# WHAT TO DO
Pictures excluded, return the lines below from the first through the line holding "4.03)], 0.008, 6);".
— start PROVIDED DATA —
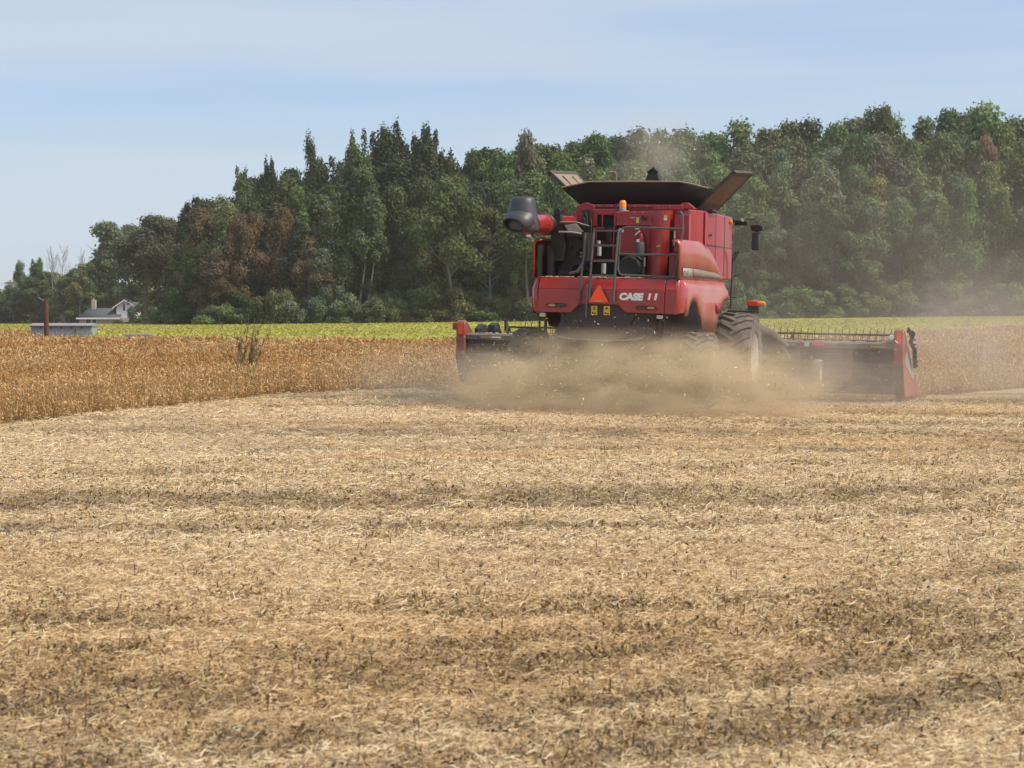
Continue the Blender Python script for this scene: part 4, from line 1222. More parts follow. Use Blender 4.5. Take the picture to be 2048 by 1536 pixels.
# rounded red column
rows = []
for z in (2.57, 2.9, 3.2, 3.55, 3.9, 3.93):
    xo = 0.06 * (z - 2.57) / 1.36
    pr = []
    for t in np.linspace(0, 1, 9):
        pr.append((0.585 + xo + 0.39 * t, 1.10 - 0.09 * math.sin(math.pi * t), z))
    rows.append([(0.585 + xo, 1.38, z)] + pr + [(0.975 + xo, 1.38, z)])
rows.append([(p[0], 1.38, 3.94) for p in rows[-1]])
mbc = MB().loft([r_[::-1] for r_ in rows]); colm = P("red_column", mbc, red_m, bevel=0, ang=50)
MB().box(0.93, 0.99, 1.012, 1.02, 3.79, 3.835).build("warning_sticker", yellow_m, colm)
MB().box(0.93, 0.99, 1.012, 1.02, 3.735, 3.785).build("white_notice", whitep_m, colm)
MB().box(0.80, 0.87, 0.985, 0.995, 3.21, 3.245).build("amber_label", mat_paint("amber_label", (0.7, 0.3, 0.04), 0.5), colm)
mb = MB(); mb.box(1.02, 1.36, 1.15, 1.40, 2.56, 3.10).box(1.10, 1.40, 1.2, 1.40, 3.12, 3.85)
P("inner_panel", mb, redin_m)
mb = MB(); mb.tube([(1.12, 1.1, 3.25), (1.14, 1.06, 3.4), (1.13, 1.1, 3.52)], 0.018, 8); P("hose", mb, tin_m, bevel=0)
# beacon
mb = MB(); mb.lathe([(0, 0), (0.075, 0.0), (0.075, 0.05), (0.065, 0.06), (0.065, 0.075)], 'z', (0.05, 1.2, 3.91), 18, cap=False)
be = P("beacon", mb, tin_m, bevel=0)
mb = MB(); mb.lathe([(0.068, 0.0), (0.07, 0.05), (0.066, 0.12), (0.045, 0.15), (0, 0.155)], 'z', (0.05, 1.2, 3.98), 18, cap=False); mb.build("amber_dome", amber_m, be)
mb = MB(); mb.tube([(-0.12, 1.2, 3.9), (-0.11, 1.19, 4.02), (-0.04, 1.18, 4.07), (0.0, 1.19, 4.03)], 0.008, 6); mb.build("cable", black_m, be)

# ---- ladder and railing
mb = MB()
for x0 in (-0.25, 0.235):
    mb.tube([(x0 + 0.0, 0.10, 3.52), (x0 - 0.005, -0.02, 3.0), (x0 - 0.02, -0.06, 2.55), (x0 - 0.03, -0.08, 2.12)], 0.024, 8)
mb.tube([(-0.44, 0.16, 3.45), (-0.445, 0.10, 3.0), (-0.45, -0.06, 2.6), (-0.475, -0.07, 2.14), (-0.47, 0.0, 2.05)], 0.022, 8)
mb.tube([(-0.25, -0.02, 2.62), (-0.32, -0.1, 2.45), (-0.335, -0.1, 1.95), (-0.34, -0.06, 1.80)], 0.02, 8)
for z in (3.49, 3.20, 2.90, 2.62):
    yy = float(np.interp(z, [2.55, 3.0, 3.52], [-0.06, -0.02, 0.10]))
    mb.box(-0.25, 0.235, yy - 0.02, yy + 0.05, z - 0.02, z + 0.02)
P("ladder", mb, rail_m, bevel=0)
mb = MB()
mb.tube([(1.47, 0.30, 3.54), (0.40, 0.28, 3.57), (0.28, 0.27, 3.55), (0.235, 0.26, 3.48), (0.22, 0.22, 3.0), (0.22, 0.18, 2.75), (0.26, 0.16, 2.66), (0.32, 0.16, 2.635), (1.37, 0.18, 2.61)], 0.022, 8)
mb.tube([(0.22, 0.22, 3.04), (1.42, 0.26, 3.035)], 0.022, 8)
mb.tube([(1.33, 0.22, 2.58), (1.40, 0.26, 3.03), (1.46, 0.30, 3.54), (1.44, 0.33, 3.83), (1.40, 0.36, 3.87), (1.34, 0.4, 3.86)], 0.024, 8)
P("railing", mb, rail_m, bevel=0)

# ---- grain tank
pl_ = [(-0.82, 1.52), (1.20, 1.52), (1.50, 2.05), (1.53, 5.25), (-1.53, 5.25), (-1.12, 2.6)]
mb = MB()
mb.prism(pl_, 'z', 2.62, 3.98)
gt = P("grain_tank", mb, red_m, bevel=0.03)
mb = MB(); mb.box(1.505, 1.545, 2.15, 2.25, 3.0, 3.95).box(-0.84, 1.22, 1.44, 1.50, 3.955, 4.06).prism([(-0.90, 3.66), (-0.58, 3.66), (-0.58, 4.04), (-0.74, 4.10), (-0.88, 4.06), (-0.97, 3.92)], 'y', 1.38, 1.50)
mb.prism([(1.02, 3.985), (1.46, 3.985), (1.30, 4.11), (1.2, 4.10)], 'y', 1.5, 1.7)
mb.build("tank_rim", redin_m, gt, bevel=0.01)
mb = MB(); mb.box(-0.95, 0.62, 1.425, 1.435, 3.985, 4.015); mb.build("rim_gap", black_m, gt)
MB().lathe([(0, 0), (0.05, 0), (0.05, 0.07), (0, 0.08)], 'x', (1.50, 5.0, 3.86), 14, cap=False).build("side_marker", amber_m, gt)
# extension
mb = MB()
def panel4(a, b_, c, d, th=0.025): mb.plate([a, b_, c, d], th)
mb.loft([[(-1.13, 2.95, 4.0), (-0.5, 2.90, 4.0), (0.6, 2.90, 4.0), (1.15, 2.95, 4.0)],
         [(-1.62, 2.66, 4.46), (-1.0, 2.55, 4.575), (0.9, 2.52, 4.575), (1.50, 2.64, 4.45)]])
mb.loft([[(1.15, 5.1, 4.0), (-1.13, 5.1, 4.0)], [(1.45, 5.45, 4.50), (-1.5, 5.45, 4.50)]])
mb.loft([[(-1.13, 5.1, 4.0), (-1.13, 2.95, 4.0)], [(-1.5, 5.45, 4.50), (-1.62, 2.66, 4.46)]])
mb.loft([[(1.15, 2.95, 4.0), (1.15, 5.1, 4.0)], [(1.50, 2.64, 4.45), (1.45, 5.45, 4.50)]])
ext = mb.build("tank_extension", tank_m, combine, solid=0.03, ang=20)
MB().tube([(-1.62, 2.64, 4.465), (-1.0, 2.53, 4.58), (0.0, 2.51, 4.585), (0.9, 2.50, 4.58), (1.1, 2.54, 4.55), (1.50, 2.62, 4.455)], 0.018, 6).build("rim_strip", flap_m, ext)
def flap(sx, mat):
    h0, t0 = (1.16, 4.05), (1.98, 4.84)
    nrm = Vector((-(t0[1] - h0[1]), 0, t0[0] - h0[0])).normalized()
    def pt(u, y, off=0): return (sx * (h0[0] + (t0[0] - h0[0]) * u + nrm.x * off), y, h0[1] + (t0[1] - h0[1]) * u + nrm.z * off + u * (0.055 * (y - 2.92) - 0.04))
    mb = MB(); mb.hexa([pt(0, 2.92), pt(1, 2.92), pt(1, 5.05), pt(0, 5.05)], [pt(0, 2.92, .03), pt(1, 2.92, .03), pt(1, 5.05, .03), pt(0, 5.05, .03)])
    f = mb.build("flap", tank_m, ext)
    mb = MB()
    for (u0, u1, y0, y1) in ((0, 1, 2.90, 3.03), (0, 1, 4.94, 5.07), (0.93, 1.01, 2.90, 5.07), (0.0, 0.22, 2.90, 5.07)):
        mb.hexa([pt(u0, y0, -.02), pt(u1, y0, -.02), pt(u1, y1, -.02), pt(u0, y1, -.02)], [pt(u0, y0, .05), pt(u1, y0, .05), pt(u1, y1, .05), pt(u0, y1, .05)])
    mb.build("flap_frame", mat_paint("flap_edge", (0.022, 0.02, 0.019), 0.6, dust=0.25, dustcol=(0.2, 0.16, 0.12)), f)
    mb = MB(); mb.hexa([pt(0.06, 2.98, .034), pt(0.94, 2.98, .034), pt(0.94, 4.99, .034), pt(0.06, 4.99, .034)], [pt(0.06, 2.98, .042), pt(0.94, 2.98, .042), pt(0.94, 4.99, .042), pt(0.06, 4.99, .042)])
    if sx > 0:
        mb.hexa([pt(0.10, 3.02, -.012), pt(0.92, 3.02, -.012), pt(0.92, 4.94, -.012), pt(0.10, 4.94, -.012)], [pt(0.10, 3.02, -.003), pt(0.92, 3.02, -.003), pt(0.92, 4.94, -.003), pt(0.10, 4.94, -.003)])
    mb.build("flap_lining", mat, f)
    mb = MB()
    for y0 in ((3.5, 4.3) if sx < 0 else (3.2,)):
        a, b_ = pt(0.25, y0, .05), pt(0.86, y0, .06)
        mb.tube([a, b_], 0.014, 6); mb.tube([pt(0.42, y0 - 0.12, .07), pt(0.42, y0 + 0.12, .09)], 0.03, 6)
    if sx > 0:
        mb.tube([pt(0.05, 3.1, .05), pt(0.3, 3.5, .14), pt(0.42, 4.0, .10)], 0.03, 6); mb.tube([pt(0.2, 3.3, .1), pt(0.36, 3.4, .2), pt(0.45, 3.6, .1)], 0.025, 6)
    mb.build("flap_strut", engine_m, f)
flap(-1, flap_m); flap(1, flapbr_m)
mb = MB(); mb.box(1.16, 1.60, 2.6, 3.1, 3.985, 4.04); P("hinge_block", mb, black_m)
# bits showing over the rim
MB().tube([(-0.72, 2.75, 4.50), (-0.66, 2.75, 4.76), (-0.62, 2.75, 4.79), (-0.50, 2.75, 4.79), (-0.47, 2.75, 4.76), (-0.47, 2.75, 4.60)], 0.02, 6).build("grab_handle", flap_m, combine)
mb = MB(); mb.hexa([(-0.22, 3.9, 4.40), (0.30, 3.9, 4.40), (0.30, 4.25, 4.40), (-0.22, 4.25, 4.40)], [(-0.06, 3.95, 4.88), (0.10, 3.95, 4.94), (0.10, 4.2, 4.94), (-0.06, 4.2, 4.88)])
mb.tube([(-0.08, 3.95, 4.86), (0.06, 3.93, 4.96), (0.14, 3.95, 4.86)], 0.03, 6)
P("filling_auger", mb, engine_m)

# ---- unloading auger and spout
mb = MB()
mb.lathe([(0.185, 0), (0.19, 0.02), (0.19, 1.18), (0.205, 1.19), (0.205, 1.28), (0.19, 1.29), (0.19, 3.6), (0.25, 3.62), (0.25, 3.75), (0.2, 3.8), (0.2, 5.6)], 'y', (-1.36, -0.72, 3.60), 28)
au = P("unloading_auger", mb, red_m, bevel=0)
au.rotation_euler = (R(2.0), 0, R(0)); au.location = (0, 0, 0.0)
mb = MB(); mb.lathe([(0.194, 0), (0.199, 0.01), (0.199, 0.03), (0.194, 0.04)], 'y', (-1.36, -0.46, 3.60), 28); mb.lathe([(0.2, 0), (0.215, 0.02), (0.215, 0.22), (0.2, 0.24)], 'y', (-1.36, 0.62, 3.60), 28)
mb.tube([(-1.36, -0.68, 3.80), (-1.36, 0.5, 3.80), (-1.33, 2.5, 3.80)], 0.013, 6)
for i in range(7): mb.box(-1.375, -1.345, -0.4 + i * 0.3, -0.36 + i * 0.3, 3.785, 3.82)
mb.build("clamp_band", black_m, au)
hood_rows = []
# the spout: a bulging rubber hood that turns the grain down and outwards
cpts = [(-1.475, -0.66, 4.105, 0.03), (-1.475, -0.66, 4.10, 0.16), (-1.475, -0.66, 4.085, 0.21), (-1.477, -0.665, 4.04, 0.240), (-1.48, -0.67, 3.95, 0.258), (-1.48, -0.68, 3.80, 0.285), (-1.465, -0.69, 3.65, 0.305), (-1.46, -0.70, 3.54, 0.318), (-1.455, -0.70, 3.48, 0.308), (-1.45, -0.69, 3.44, 0.27), (-1.45, -0.68, 3.42, 0.18), (-1.45, -0.68, 3.415, 0.03)]
for cx_, cy2, cz_, r0 in cpts:
    hood_rows.append([(cx_ + r0 * math.cos(q), cy2 + r0 * 0.92 * math.sin(q), cz_ + 0.30 * r0 * math.cos(q) * max(0.0, (3.70 - cz_) / 0.3) * -0.35) for q in np.linspace(0, 2 * math.pi, 36, endpoint=False)])
mb = MB(); mb.loft(hood_rows[::-1], close=True)
def mouth_ring(c, d, ra, rb_):
    c = Vector(c); d = Vector(d).normalized(); a_ = Vector((1, 0, 0)); a_ = (a_ - d * a_.dot(d)).normalized(); b_ = d.cross(a_)
    return [tuple(c + a_ * ra * math.cos(q) + b_ * rb_ * math.sin(q)) for q in np.linspace(0, 2 * math.pi, 32, endpoint=False)]
MD = (-0.25, -0.80, -0.55)
mb.loft([mouth_ring((-1.478, -0.70, 3.66), MD, 0.31, 0.27), mouth_ring((-1.505, -0.86, 3.60), MD, 0.292, 0.225), mouth_ring((-1.555, -1.00, 3.545), MD, 0.250, 0.165), mouth_ring((-1.558, -1.01, 3.54), MD, 0.230, 0.147), mouth_ring((-1.545, -0.975, 3.555), MD, 0.222, 0.141)], close=True)
spo = mb.build("spout", plastic_m, combine, ang=50)
mb = MB(); mb.loft([mouth_ring((-1.545, -0.975, 3.555), MD, 0.221, 0.140), mouth_ring((-1.54, -0.88, 3.60), MD, 0.20, 0.12), mouth_ring((-1.535, -0.865, 3.61), MD, 0.02, 0.02)], close=True)
mb.build("spout_mouth", mat_paint("mouth_shade_black", (0.008, 0.008, 0.008), 0.9), spo)  # same plastic as the spout; the shade inside is painted near black
mb = MB(); mb.tube([(-1.28, -0.70, 3.36), (-1.20, -0.6, 3.30), (-1.05, -0.55, 3.33)], 0.025, 8); P("spout_lamp_arm", mb, black_m, bevel=0)
mb = MB(); mb.box(-1.36, -1.28, -0.80, -0.72, 3.33, 3.38); P("spout_lamp", mb, whitep_m)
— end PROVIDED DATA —
# TASK SOLUTION
Continue the Blender Python script for this scene: part 4, from line 1222. More parts follow. Use Blender 4.5. Take the picture to be 2048 by 1536 pixels.
# rounded red column
rows = []
for z in (2.57, 2.9, 3.2, 3.55, 3.9, 3.93):
    xo = 0.06 * (z - 2.57) / 1.36
    pr = []
    for t in np.linspace(0, 1, 9):
        pr.append((0.585 + xo + 0.39 * t, 1.10 - 0.09 * math.sin(math.pi * t), z))
    rows.append([(0.585 + xo, 1.38, z)] + pr + [(0.975 + xo, 1.38, z)])
rows.append([(p[0], 1.38, 3.94) for p in rows[-1]])
mbc = MB().loft([r_[::-1] for r_ in rows]); colm = P("red_column", mbc, red_m, bevel=0, ang=50)
MB().box(0.93, 0.99, 1.012, 1.02, 3.79, 3.835).build("warning_sticker", yellow_m, colm)
MB().box(0.93, 0.99, 1.012, 1.02, 3.735, 3.785).build("white_notice", whitep_m, colm)
MB().box(0.80, 0.87, 0.985, 0.995, 3.21, 3.245).build("amber_label", mat_paint("amber_label", (0.7, 0.3, 0.04), 0.5), colm)
mb = MB(); mb.box(1.02, 1.36, 1.15, 1.40, 2.56, 3.10).box(1.10, 1.40, 1.2, 1.40, 3.12, 3.85)
P("inner_panel", mb, redin_m)
mb = MB(); mb.tube([(1.12, 1.1, 3.25), (1.14, 1.06, 3.4), (1.13, 1.1, 3.52)], 0.018, 8); P("hose", mb, tin_m, bevel=0)
# beacon
mb = MB(); mb.lathe([(0, 0), (0.075, 0.0), (0.075, 0.05), (0.065, 0.06), (0.065, 0.075)], 'z', (0.05, 1.2, 3.91), 18, cap=False)
be = P("beacon", mb, tin_m, bevel=0)
mb = MB(); mb.lathe([(0.068, 0.0), (0.07, 0.05), (0.066, 0.12), (0.045, 0.15), (0, 0.155)], 'z', (0.05, 1.2, 3.98), 18, cap=False); mb.build("amber_dome", amber_m, be)
mb = MB(); mb.tube([(-0.12, 1.2, 3.9), (-0.11, 1.19, 4.02), (-0.04, 1.18, 4.07), (0.0, 1.19, 4.03)], 0.008, 6); mb.build("cable", black_m, be)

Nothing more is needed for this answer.